Vous m’avez écrit une lettre mémorable. Je suis confus d’être l’unique bénéficiaire de cette allégorie si ingénieuse et si pertinente, dont la publication serait si utile dans ces temps de sartreries, camuseries et autres jaspinages.

J’avais l’intention de vous répondre aujourd’hui, pour défendre ce qui fut mon point de vue (pour le présent, c’est une autre affaire). Mais je vous avoue que je dois attendre d’avoir l’esprit un peu plus libre. En fait de « liberté », cela va aussi mal que possible. Je n’aurais pas voulu vous importuner avec le récit de ces mesquineries ; si je le fais, c’est sur le conseil très pressant de Véronique.Les deux premiers paragraphes sont encadrés et barrés d’une grande croix.

À peine arrivé dans cette Dordogne – je crois vous l’avoir déjà dit – j’ai été avisé officiellement que ma présence y était indésirable (suite immédiate de la campagne des journaux communistes). J’ai alors demandé l’autorisation de séjourner en Seine et Oise, ce qui est bien mon lieu d’hébergement naturel, puisque ma femme y a son domicile. (D’autre part, qu’on le veuille ou non, je suis écrivain français, et ce n’est pas un métier qu’on exerce dans des communes rurales.). Le ministère de l’Intérieur m’a fait savoir la semaine dernière que cette autorisation m’était refusée « pour des raisons d’ordre public », et m’a enjoint de choisir au plus vite une nouvelle résidence dans l’un des six départements suivants : Vendée, Maine et Loire, Haute Marne, Landes, Orne, Mayenne. Mais je n’ai trouvé dans ces départements personne qui consent à m’héberger, et les autorités ne me permettraient pas de loger à l’hôtel, ce qui, de toute manière, serait trop onéreux pour moi.

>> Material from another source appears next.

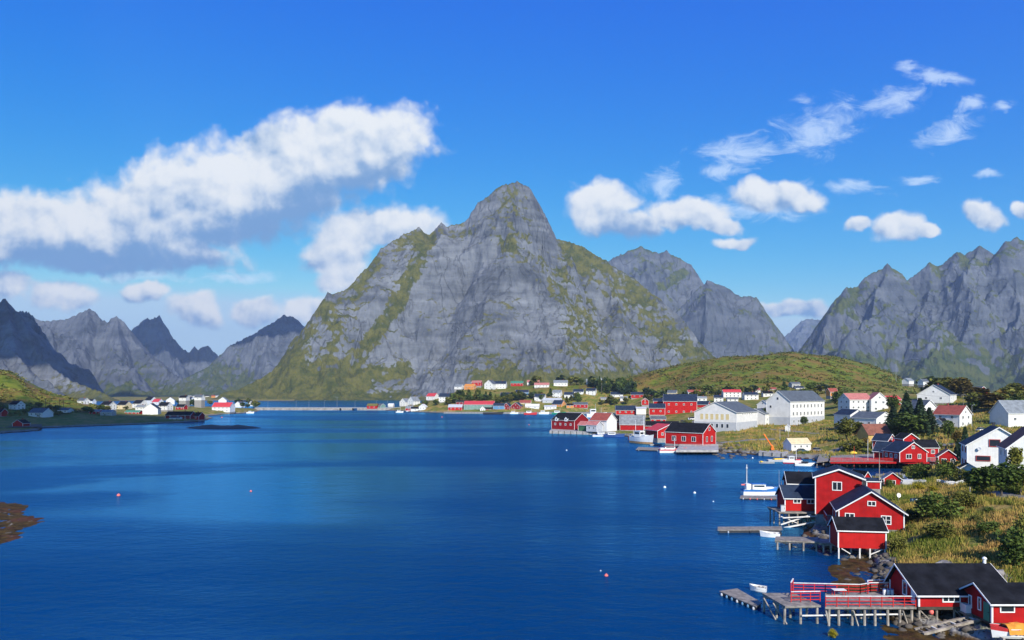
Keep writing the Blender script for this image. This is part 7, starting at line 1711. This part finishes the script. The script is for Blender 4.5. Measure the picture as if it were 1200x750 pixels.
NEAR = [
 ('bush', 'largest dark green bush on slope right of wide gabled cabin', 1098, 611, 54, 34, LEAF), ('bush', 'dark bush hugging right wall of wide gabled cabin', 1072, 612, 26, 18, LEAF), ('bush', 'green bush behind the largest dark one on the slope', 1128, 597, 34, 22, LEAFO),
 ('bush', 'low bush spreading beneath the largest dark bush', 1103, 632, 40, 22, LEAFO), ('bush', 'low green bush in dry grass, mid slope', 1160, 627, 32, 18, LEAF), ('bush', 'big dark bush at right edge above the two front cabins', 1188, 664, 52, 46, LEAF), ('bush', 'second bush at right edge behind the big dark one', 1200, 640, 36, 40, LEAFO),
 ('bush', 'pale green bush at the shore right of red shed', 1054, 646, 30, 18, LEAFO), ('bush', 'tiny yellowish shrub at waterline before red railed pier', 976, 747, 12, 10, LEAFYEL),
 ('round', 'broad dark tree before the tall white house, left one', 1152, 582, 40, 36, LEAF), ('round', 'broad dark tree before the tall white house, middle one', 1174, 582, 40, 40, LEAF), ('round', 'dark tree before bright white house at the edge', 1196, 580, 34, 36, LEAF), ('birch', 'thin airy birch before bright white house with brown roof', 1189, 572, 22, 54, LEAFO),
 ('birch', 'sparse sapling among the broad dark trees', 1137, 578, 14, 30, LEAFO), ('bush', 'round bush before the lodge shed, left one', 1080, 562, 30, 20, LEAF), ('bush', 'round bush before the lodge shed, right one', 1108, 560, 28, 22, LEAF), ('bush', 'olive bush between little red shed and lodge piles', 1064, 558, 20, 14, LEAFO),
 ('bush', 'dark bush covering front of little red shed', 1042, 573, 16, 12, LEAF), ('bush', 'yellow flowering shrub by white picket fence, right', 1095, 578, 18, 9, LEAFYEL), ('bush', 'yellow flowering shrub by white picket fence, left', 1077, 575, 16, 9, LEAFYEL), ('bush', 'olive bush behind white garage by satellite dish house', 1126, 566, 18, 18, LEAFO),
 ('spruce', 'tallest dark spruce of the clump above lodge', 1062, 513, 34, 52, NEEDLE), ('spruce', 'dark spruce right of tallest one above lodge', 1078, 511, 30, 44, NEEDLE), ('spruce', 'dark spruce left of tallest one above lodge', 1047, 510, 28, 34, NEEDLE), ('spruce', 'dark spruce at right end of clump above lodge', 1089, 508, 24, 30, NEEDLE), ('round', 'dark broad tree filling the spruce clump', 1068, 514, 46, 30, LEAF),
 ('spruce', 'lone dark spruce before the tall white house corner', 1131, 545, 22, 44, NEEDLE), ('spruce', 'second lone spruce, lower, beside tall white house', 1123, 540, 16, 26, NEEDLE), ('round', 'pale green tree left of ochre shed', 992, 517, 26, 28, LEAFO), ('round', 'smaller olive tree beside pale green one by ochre shed', 1006, 516, 16, 22, LEAFO), ('bush', 'olive scrub below ochre shed on bank', 1000, 528, 34, 14, LEAFO),
 ('round', 'round bright green tree between hall and schoolhouse', 897, 497, 20, 20, LEAF), ('round', 'small green tree at corner of schoolhouse', 942, 500, 9, 12, LEAF), ('bush', 'dark bush left of broad white hall', 804, 501, 20, 8, LEAFO), ('round', 'round green tree before faded pink roof', 1012, 482, 22, 18, LEAF), ('round', 'dark tree at left of pink roofed house', 984, 478, 24, 20, LEAF),
 ('spruce', 'small spruce by slate blue garage hall', 991, 500, 8, 12, NEEDLE),
]
for (kind, lab, px, py, w, h, lf) in NEAR: tree(kind, lab, px, py, w, h, lf)
rs = np.random.RandomState(11)
# trees on the ridge at right, autumn tinted
for i in range(26):
    px = rs.uniform(1085, 1215); py = rs.uniform(461, 492)
    if 1093 < px < 1138 and py > 468: px = rs.uniform(1140, 1210)
    tree('round' if i % 3 else 'tall', 'rounded tree in the green and rusty wood on the ridge at right', px, py, rs.uniform(16, 28), rs.uniform(14, 26), [LEAF, LEAFO, LEAFY][rs.randint(3)], 'trees on the ridge above white houses', near=i % 2 == 0)
for i in range(16):
    tree('bush', 'low bush in the tall dry grass of the near slope', rs.uniform(1062, 1200), rs.uniform(600, 660), rs.uniform(10, 20), rs.uniform(6, 11), [LEAF, LEAFO][rs.randint(2)], 'bushes in the dry grass', near=True)
for i in range(14):
    tree('bush', 'bush on the bank between lodge and white garage hall', rs.uniform(975, 1130), rs.uniform(508, 528), rs.uniform(9, 16), rs.uniform(6, 10), [LEAF, LEAFO, LEAFY][rs.randint(3)], 'bushes on the bank above the lodge', near=False)
for i in range(34):
    px = rs.uniform(1040, 1205); py = rs.uniform(478, 540)
    if (1095 < px < 1150 and 480 < py < 512) or (px > 1125 and py > 512) or (px < 1100 and py > 518): continue
    tree(['round', 'tall', 'birch', 'round'][i % 4], 'leafy tree in the gardens between the white houses on the ridge', px, py, rs.uniform(11, 20), rs.uniform(13, 24), [LEAF, LEAFO, LEAF, LEAFY][rs.randint(4)], 'garden trees between the ridge houses', near=True)
# woods of the far town: every tree on its own
def wood(label, group, n, poly, wr, hr, kinds, leaves, Yr=None):
    for i in range(n):
        t = rs.rand(); k = rs.randint(len(poly) - 1)
        px = poly[k][0] * (1 - t) + poly[k + 1][0] * t; y0 = poly[k][1] * (1 - t) + poly[k + 1][1] * t; y1 = poly[k][2] * (1 - t) + poly[k + 1][2] * t
        py = y0 + (y1 - y0) * rs.rand()
        tree(kinds[rs.randint(len(kinds))], label, px, py, rs.uniform(*wr), rs.uniform(*hr), leaves[rs.randint(len(leaves))], group, near=False)
wood('green tree in the wooded slope left of the far town villas', 'trees on the far town slope', 56, [(528, 470, 474), (545, 464, 474), (575, 464, 474), (596, 470, 473), (603, 464, 470), (625, 466, 469)], (7, 11), (6, 10), ['round', 'tall', 'round', 'spruce'], [LEAF, LEAFO, LEAF, NEEDLE])
wood('dark tree along the skyline above far town roofs', 'trees above the far town roofs', 48, [(585, 449, 452), (640, 447, 451), (690, 449, 453), (700, 452, 456), (735, 452, 462)], (9, 14), (7, 11), ['round', 'spruce', 'round'], [LEAF, NEEDLE, LEAFO])
wood('dark conifer in the small wood right of the white hotel', 'conifers right of the white hotel', 42, [(700, 454, 462), (715, 453, 463), (732, 455, 465), (745, 458, 462)], (6, 10), (9, 14), ['spruce', 'spruce', 'round'], [NEEDLE, LEAF])
wood('tree between houses at the foot of the moor hill', 'trees at the moor hill foot', 50, [(755, 462, 472), (800, 462, 468), (835, 460, 467), (880, 458, 466), (980, 458, 468), (990, 466, 476)], (7, 13), (6, 12), ['round', 'spruce', 'round', 'tall'], [LEAF, LEAFO, NEEDLE])
wood('tree among the houses of the far town', 'trees among the far town houses', 30, [(495, 473, 478), (560, 468, 474), (640, 462, 472), (715, 470, 478), (740, 468, 476)], (6, 10), (6, 10), ['round', 'round', 'spruce'], [LEAF, LEAFO])
wood('green tree among the western village houses', 'trees of the western village', 26, [(100, 481, 486), (150, 479, 484), (205, 472, 482), (240, 472, 480), (290, 473, 480), (302, 474, 478)], (6, 10), (5, 9), ['round', 'round', 'tall'], [LEAF, LEAFO])
wood('shaded tree on the foot of the western hill', 'trees under the western hill', 16, [(-10, 472, 488), (30, 476, 488), (50, 478, 489), (70, 480, 489)], (6, 10), (5, 8), ['round', 'bush', 'tall'], [LEAF, LEAFO])

# ---------------------------------------------------------------- uncountable ground cover
def land_z(X, Y): return land_height(X, Y)[0]
def grass_stuff(name, px0, px1, Y0, Y1, n, hmin, hmax, wdt, thr, seed):
    r = np.random.RandomState(seed)
    px = r.uniform(px0, px1, n); Y = np.exp(r.uniform(np.log(Y0), np.log(Y1), n)); X = (px - CX) * Y / F
    z, d = land_height(X, Y)
    dens = fbm(X / 7, Y / 7, 4, seed) + .4 * fbm(X / 25, Y / 25, 2, seed + 5)
    ok = (z > 1.3) & (d > 2.0) & (dens > thr) & (road_mask(X, Y) < .2)
    X, Y, z, dens = X[ok], Y[ok], z[ok], dens[ok]; n = len(X)
    nb = 4; X = np.repeat(X, nb) + r.normal(0, .22, n * nb); Y = np.repeat(Y, nb) + r.normal(0, .22, n * nb); z = np.repeat(z, nb); m = n * nb
    h = r.uniform(hmin, hmax, m) * (1 + .5 * np.repeat(np.clip(dens, -.5, .8), nb)); a = r.rand(m) * 6.283
    lx, ly = r.normal(0, .25, m) * h, r.normal(0, .25, m) * h
    wx, wy = np.cos(a) * wdt, np.sin(a) * wdt
    P = np.stack([np.stack([X - wx, Y - wy, z - .08], -1), np.stack([X + wx, Y + wy, z - .08], -1), np.stack([X + lx + wx * .25, Y + ly + wy * .25, z + h], -1), np.stack([X + lx - wx * .25, Y + ly - wy * .25, z + h], -1)], 1).reshape(-1, 3)
    tone = np.repeat(np.clip(.5 + 1.2 * fbm(X / 11, Y / 11, 3, seed + 9) + r.normal(0, .18, m), 0, 1), 4)
    o = link(bpy.data.objects.new(name, np_mesh(name, P, np.arange(len(P)).reshape(-1, 4), GRASS, attrs={'tone': tone}))); tag(o, kind='stuff')
def grass_mat():
    m, gg, bs, out = base_mat('tall_grass')
    t = gg.node('ShaderNodeAttribute', attribute_name='tone').outputs['Fac']
    c = gg.mix(gg.ss(t, .15, .5), (.12, .15, .022), (.30, .24, .055)); c = gg.mix(gg.ss(t, .55, .95), c, (.40, .25, .08)); gg.put(bs.inputs['Base Color'], c)
    bs.inputs['Roughness'].default_value = .8; bs.inputs['Specular IOR Level'].default_value = .1
    return m
GRASS = grass_mat()
grass_stuff('grass', 1035, 1230, 78, 190, 26000, .35, .95, .07, -.28, 3)
grass_stuff('rough_grass', 850, 1230, 190, 420, 16000, .4, 1.1, .16, -.1, 4)
def scrub_stuff(name, px0, px1, Y0, Y1, n, smin, smax, zmin, leaf, thr, seed, sub=9):
    r = np.random.RandomState(seed)
    px = r.uniform(px0, px1, n); Y = r.uniform(Y0, Y1, n); X = (px - CX) * Y / F
    z, d = land_height(X, Y); dens = fbm(X / 38, Y / 38, 4, seed)
    ok = (z > zmin) & (d > 4) & (dens > thr) & (road_mask(X, Y) < .1)
    X, Y, z = X[ok], Y[ok], z[ok]; n = len(X); s = np.repeat(smin + (smax - smin) * r.rand(n) ** 2, sub)
    c = np.stack([np.repeat(X, sub), np.repeat(Y, sub), np.repeat(z, sub)], -1) + r.normal(size=(n * sub, 3)) * np.stack([s, s, s * .35], -1) * .8 + np.stack([s * 0, s * 0, s * .4], -1)
    V = np.concatenate([cards(c[i:i + 1], s[i] * .55, r) for i in range(0)] or [cards(c, (s * .55).mean(), r, .8)])
    o = link(bpy.data.objects.new(name, np_mesh(name, V, np.arange(len(V)).reshape(-1, 4), leaf))); tag(o, kind='stuff')
scrub_stuff('moor_scrub', 690, 1090, 620, 1010, 3800, 1.0, 3.2, 22, LEAFO, .06, 21)
scrub_stuff('rusty_moor_scrub', 690, 1090, 620, 1010, 2200, .8, 2.6, 30, LEAFY, .0, 27)
scrub_stuff('dark_moor_scrub', 690, 1090, 620, 1010, 2000, 1.0, 3.6, 22, LEAF, .14, 22)
scrub_stuff('western_scrub', -120, 125, 560, 760, 1800, 1.0, 3.0, 5, LEAFO, -.1, 23)
scrub_stuff('town_scrub', 480, 830, 560, 1000, 1500, 1.0, 2.4, 3, LEAFO, .0, 24)
scrub_stuff('bank_scrub', 960, 1220, 190, 430, 900, .5, 1.5, 2.5, LEAFO, .05, 25)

Du seul fait de mon interdiction de séjour et de la fébrilité des « pouvoirs », je suis donc à l’heure actuelle littéralement sans feu ni lieu, et harcelé par la police, qui me réclame une réponse positive pour jeudi prochain, réponse que je suis fort en peine de lui donner.

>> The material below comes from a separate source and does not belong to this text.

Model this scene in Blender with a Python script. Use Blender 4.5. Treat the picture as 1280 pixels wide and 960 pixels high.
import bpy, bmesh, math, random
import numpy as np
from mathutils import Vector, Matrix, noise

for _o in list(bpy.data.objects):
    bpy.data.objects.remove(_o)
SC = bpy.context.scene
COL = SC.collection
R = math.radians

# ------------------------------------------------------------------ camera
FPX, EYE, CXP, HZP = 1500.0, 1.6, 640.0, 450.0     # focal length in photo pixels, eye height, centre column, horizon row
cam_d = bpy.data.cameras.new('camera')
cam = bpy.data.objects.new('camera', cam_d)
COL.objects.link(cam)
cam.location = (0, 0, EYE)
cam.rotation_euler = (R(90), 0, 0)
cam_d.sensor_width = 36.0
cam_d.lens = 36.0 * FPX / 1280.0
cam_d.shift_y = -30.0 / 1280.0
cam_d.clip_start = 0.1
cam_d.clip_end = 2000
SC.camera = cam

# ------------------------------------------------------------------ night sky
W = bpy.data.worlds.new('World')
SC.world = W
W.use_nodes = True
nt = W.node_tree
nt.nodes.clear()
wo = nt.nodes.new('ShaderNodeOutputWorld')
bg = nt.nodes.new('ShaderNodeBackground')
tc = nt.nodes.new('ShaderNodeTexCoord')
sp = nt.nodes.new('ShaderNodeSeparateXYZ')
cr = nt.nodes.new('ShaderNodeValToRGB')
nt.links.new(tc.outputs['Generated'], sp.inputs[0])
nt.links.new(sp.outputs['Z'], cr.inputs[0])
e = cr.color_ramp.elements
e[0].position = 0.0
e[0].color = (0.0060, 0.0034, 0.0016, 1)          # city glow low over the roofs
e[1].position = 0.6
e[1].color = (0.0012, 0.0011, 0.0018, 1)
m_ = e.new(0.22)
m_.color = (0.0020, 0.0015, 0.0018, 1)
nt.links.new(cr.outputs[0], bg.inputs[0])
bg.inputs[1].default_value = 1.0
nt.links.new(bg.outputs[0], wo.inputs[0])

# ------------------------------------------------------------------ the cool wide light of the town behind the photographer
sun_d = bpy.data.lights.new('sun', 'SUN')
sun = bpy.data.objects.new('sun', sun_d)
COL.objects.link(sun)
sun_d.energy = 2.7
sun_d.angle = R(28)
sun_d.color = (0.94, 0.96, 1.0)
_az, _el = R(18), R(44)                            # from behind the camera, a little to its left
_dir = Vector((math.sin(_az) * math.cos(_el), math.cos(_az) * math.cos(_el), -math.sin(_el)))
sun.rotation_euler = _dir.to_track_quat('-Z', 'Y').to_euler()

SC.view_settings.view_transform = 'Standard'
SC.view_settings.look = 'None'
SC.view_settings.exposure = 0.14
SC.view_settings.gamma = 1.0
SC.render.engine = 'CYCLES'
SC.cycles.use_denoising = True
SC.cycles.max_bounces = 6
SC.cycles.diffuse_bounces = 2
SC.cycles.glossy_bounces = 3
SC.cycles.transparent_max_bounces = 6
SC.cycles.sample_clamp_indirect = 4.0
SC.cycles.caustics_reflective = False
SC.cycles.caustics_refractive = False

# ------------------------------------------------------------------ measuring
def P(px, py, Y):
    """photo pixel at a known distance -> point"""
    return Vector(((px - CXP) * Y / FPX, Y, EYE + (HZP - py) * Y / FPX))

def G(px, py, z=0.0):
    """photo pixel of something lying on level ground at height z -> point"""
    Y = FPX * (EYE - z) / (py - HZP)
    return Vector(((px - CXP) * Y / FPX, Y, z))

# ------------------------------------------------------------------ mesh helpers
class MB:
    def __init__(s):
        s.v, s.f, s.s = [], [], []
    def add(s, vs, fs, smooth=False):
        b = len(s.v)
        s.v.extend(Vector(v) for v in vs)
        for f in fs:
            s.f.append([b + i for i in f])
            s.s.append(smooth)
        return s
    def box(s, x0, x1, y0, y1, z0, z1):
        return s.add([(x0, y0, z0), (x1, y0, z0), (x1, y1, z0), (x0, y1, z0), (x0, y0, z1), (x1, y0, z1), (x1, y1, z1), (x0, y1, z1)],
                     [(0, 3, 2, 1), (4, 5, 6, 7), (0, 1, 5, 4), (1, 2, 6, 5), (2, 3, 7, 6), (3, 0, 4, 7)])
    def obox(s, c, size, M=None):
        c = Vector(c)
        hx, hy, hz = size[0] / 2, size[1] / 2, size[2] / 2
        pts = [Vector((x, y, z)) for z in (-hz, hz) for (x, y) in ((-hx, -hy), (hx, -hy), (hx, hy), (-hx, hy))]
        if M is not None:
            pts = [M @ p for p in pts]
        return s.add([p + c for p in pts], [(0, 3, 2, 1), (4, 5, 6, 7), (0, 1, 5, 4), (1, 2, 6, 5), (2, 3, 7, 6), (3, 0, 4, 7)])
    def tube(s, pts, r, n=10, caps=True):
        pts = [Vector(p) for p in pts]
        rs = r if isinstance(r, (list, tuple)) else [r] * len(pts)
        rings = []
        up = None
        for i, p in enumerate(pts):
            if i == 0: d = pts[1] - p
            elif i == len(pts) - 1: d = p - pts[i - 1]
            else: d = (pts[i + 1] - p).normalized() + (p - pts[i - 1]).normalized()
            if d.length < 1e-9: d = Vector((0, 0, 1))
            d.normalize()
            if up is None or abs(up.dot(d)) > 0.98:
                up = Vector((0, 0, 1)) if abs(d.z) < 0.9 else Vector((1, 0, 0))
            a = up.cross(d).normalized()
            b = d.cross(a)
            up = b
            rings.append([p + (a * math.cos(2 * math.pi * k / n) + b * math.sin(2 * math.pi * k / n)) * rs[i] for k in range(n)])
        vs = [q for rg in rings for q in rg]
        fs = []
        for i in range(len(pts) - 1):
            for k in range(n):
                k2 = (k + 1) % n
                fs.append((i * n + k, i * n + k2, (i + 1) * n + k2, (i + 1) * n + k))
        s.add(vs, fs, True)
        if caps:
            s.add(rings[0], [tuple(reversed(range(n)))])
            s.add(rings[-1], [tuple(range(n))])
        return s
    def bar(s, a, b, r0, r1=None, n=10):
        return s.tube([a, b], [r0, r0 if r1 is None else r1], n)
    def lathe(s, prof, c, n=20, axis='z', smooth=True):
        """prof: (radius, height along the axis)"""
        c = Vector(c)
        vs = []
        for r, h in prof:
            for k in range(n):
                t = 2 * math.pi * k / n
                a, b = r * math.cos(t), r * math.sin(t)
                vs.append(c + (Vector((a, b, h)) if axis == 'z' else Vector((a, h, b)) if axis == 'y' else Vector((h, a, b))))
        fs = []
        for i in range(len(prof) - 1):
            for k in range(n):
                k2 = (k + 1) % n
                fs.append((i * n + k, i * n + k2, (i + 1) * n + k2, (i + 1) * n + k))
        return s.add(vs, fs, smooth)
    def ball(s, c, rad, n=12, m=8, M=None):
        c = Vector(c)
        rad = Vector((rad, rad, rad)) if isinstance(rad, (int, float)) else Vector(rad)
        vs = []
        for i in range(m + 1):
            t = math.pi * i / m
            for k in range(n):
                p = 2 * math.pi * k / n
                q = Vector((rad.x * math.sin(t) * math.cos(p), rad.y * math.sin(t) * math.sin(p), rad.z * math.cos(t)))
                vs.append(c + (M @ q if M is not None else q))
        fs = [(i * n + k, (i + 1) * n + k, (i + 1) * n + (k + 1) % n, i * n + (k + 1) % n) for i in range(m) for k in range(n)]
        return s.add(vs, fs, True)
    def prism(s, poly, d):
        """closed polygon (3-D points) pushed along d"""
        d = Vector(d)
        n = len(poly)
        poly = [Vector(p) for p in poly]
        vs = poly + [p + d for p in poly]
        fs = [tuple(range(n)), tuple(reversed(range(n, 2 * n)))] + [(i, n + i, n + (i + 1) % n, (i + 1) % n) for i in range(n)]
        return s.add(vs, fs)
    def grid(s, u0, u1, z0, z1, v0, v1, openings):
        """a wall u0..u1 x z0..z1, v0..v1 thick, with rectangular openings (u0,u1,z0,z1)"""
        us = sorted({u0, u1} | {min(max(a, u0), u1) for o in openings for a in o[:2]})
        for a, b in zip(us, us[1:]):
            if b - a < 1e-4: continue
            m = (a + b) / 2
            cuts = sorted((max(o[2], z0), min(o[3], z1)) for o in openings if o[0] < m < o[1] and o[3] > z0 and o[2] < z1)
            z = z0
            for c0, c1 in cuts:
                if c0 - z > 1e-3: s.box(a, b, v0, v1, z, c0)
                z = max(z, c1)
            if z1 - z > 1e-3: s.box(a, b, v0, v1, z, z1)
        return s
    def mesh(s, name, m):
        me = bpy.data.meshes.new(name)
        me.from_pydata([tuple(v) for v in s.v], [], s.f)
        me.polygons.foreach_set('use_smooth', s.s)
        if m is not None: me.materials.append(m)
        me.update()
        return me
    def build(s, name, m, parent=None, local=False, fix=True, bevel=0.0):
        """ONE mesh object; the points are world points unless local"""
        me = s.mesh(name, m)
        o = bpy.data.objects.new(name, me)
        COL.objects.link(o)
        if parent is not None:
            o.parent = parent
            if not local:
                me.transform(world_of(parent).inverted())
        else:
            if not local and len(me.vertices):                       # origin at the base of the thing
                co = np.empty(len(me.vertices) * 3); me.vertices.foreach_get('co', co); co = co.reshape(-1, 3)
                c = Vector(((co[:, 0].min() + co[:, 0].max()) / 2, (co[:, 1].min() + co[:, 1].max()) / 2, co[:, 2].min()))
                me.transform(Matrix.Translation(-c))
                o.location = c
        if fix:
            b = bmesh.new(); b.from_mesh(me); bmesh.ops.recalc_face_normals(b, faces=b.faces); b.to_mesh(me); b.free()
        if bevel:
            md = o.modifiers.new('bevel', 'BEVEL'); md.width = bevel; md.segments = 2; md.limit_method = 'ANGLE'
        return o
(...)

Voyez-vous, de votre côté, ou peut-être avec l’aide de la famille Gallimard, un moyen de me tirer de cette situation qui, d’enrageante, selon votre propre mot, est en train de devenir intenable ? Si je me permets cette requête, c’est parce que je sais que Véronique a toujours trouvé auprès de vous aide efficace et conseils précieux. Tout ce que je demande pour l’instant au Ministère de l’Intérieur, c’est qu’il m’autorise à habiter chez ma femme, en Seine et Oise, à mes risques et périls (et je sais que le péril n’est pas bien grand!).

Malgré ma répugnance pour des démarches de cet ordre – je n’en ai fait aucune en sept années de prison – j’ai eu l’intention d’écrire moi même [moi-même] à M. Brune pour lui exposer l’état plus que fâcheux auquel me réduisent ses ordres. Mais je serais heureux, auparavant, d’avoir votre avis.

Croyez, cher Paulhan, au très fidèle et très amical souvenir de Véronique et de moi-même.

L. Rebatet

Je suis sûr de vous avoir dit que vous étiez « le dernier libéral ». Je le maintiens du reste, et dans ma pensée, c’est un éloge sincère. Mais je vous reparlerai de ça.

À la demande de la préfecture et de la police, je suis ici sous un nom d’emprunt. Mon adresse actuelle est donc : M. Vinneuil, à la Robertie, par Dussac (Dordogne).